Archéologie
Terra Amata
Tome III
Témoin exceptionnel d'une étape fondamentale dans l'évolution culturelle de l'Homme, le site préhistorique de Terra Amata a acquis une renommée internationale en livrant des foyers aménagés parmi les plus anciens connus sur la planète.
Terra Amata est situé à Nice, au pied du versant occidental du mont Boron, à proximité de l'actuel Vieux Port. Entre 400 000 et 380 000 ans, des groupes humains de culture acheuléenne ont occupé à vingt-six reprises ce site de plein air alors situé sur une plage à l'embouchure orientale du Paillon, près d'un repère naturel, un grand bloc rocheux, et non loin d'une source d'eau douce.
La répartition spatiale du matériel archéologique, l'industrie et la faune, et l'étude paléoethnographique des différents sols d'occupation, ont mis en évidence, sur le même secteur, des aménagements successifs de huttes ovales de 5 à 11 m de longueur et de 3 à 6 m de largeur, en arrière d'un bourrelet de galets rejetés sur le littoral par de violents coups de mer. C'est à l'intérieur de ces structures légères que les chasseurs-cueilleurs de Terra Amata ont aménagé à plusieurs reprises un foyer, certes de petite dimension, mais d'une immense portée socio-culturelle : ces très anciens Azuréens savaient apprivoiser le feu et, sans aucun doute, exploiter ses multiples avantages, jalons ajoutés à la marche en avant de l'aventure humaine.

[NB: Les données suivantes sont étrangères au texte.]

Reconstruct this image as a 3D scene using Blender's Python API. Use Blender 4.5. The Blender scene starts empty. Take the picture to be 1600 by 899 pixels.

Outre la domestication du feu et l'aménagement de foyers sur sols d'habitat, l'utilisation de granules d'ocre jaune et rouge, laquelle laisse penser que les nomades acheuléens coloraient leur peau, témoigne d'une étape supplémentaire dans l'évolution des processus de cognition, et plus précisément dans les capacités d'abstraction du cerveau humain. L'Homme prend conscience de son individualité, de sa personnalité, de sa faculté à affirmer sa différence au sein du vivant, autant de prémices de l'explosion de la pensée symbolique.
Dans l'environnement de Terra Amata, dans les zones marécageuses du delta du Paillon et de la plaine de Nice, les Acheuléens pratiquaient la chasse, soit activement, en piégeant les herbivores dans les zones fangeuses, soit passivement, en dépeçant des charognes d'éléphants, et en moindre mesure d'aurochs et de rhinocéros. Sur les pentes et les hauteurs du mont Boron, ils cherchaient et traquaient le cerf, mais aussi le sanglier et le Tahr, un caprine au pied sûr.
Des rapprochements significatifs peuvent être faits avec d'autres sites du Pléistocène moyen de l'Europe méridionale, occupés également par des groupes acheuléens, sites qui ont livré de nombreux restes osseux d'éléphants, tels que la Polledrara di Cecanibbio et Torre in Pietra en Italie, ou Ambrona, Torralba et Aridos en Espagne.
Le bilan des études effectuées sur le site de Terra Amata fait l'objet de la publication d'une monographie composée de cinq tomes. Le tome III, consacré à l'individualisation des unités archéostratigraphiques (Chapitre 23) et à la description des différents sols d'occupation acheuléens (Chapitre 24) permet de découvrir les caractéristiques des vingt-six niveaux archéologiques du site. En même temps, il nous invite à mieux appréhender les modes d'occupation de l'espace des chasseurs d'éléphants qui nomadisaient sur le littoral nord-méditerranéen, il y a 4 000 siècles, et faisaient halte sur la plage toujours retrouvée de Terra Amata.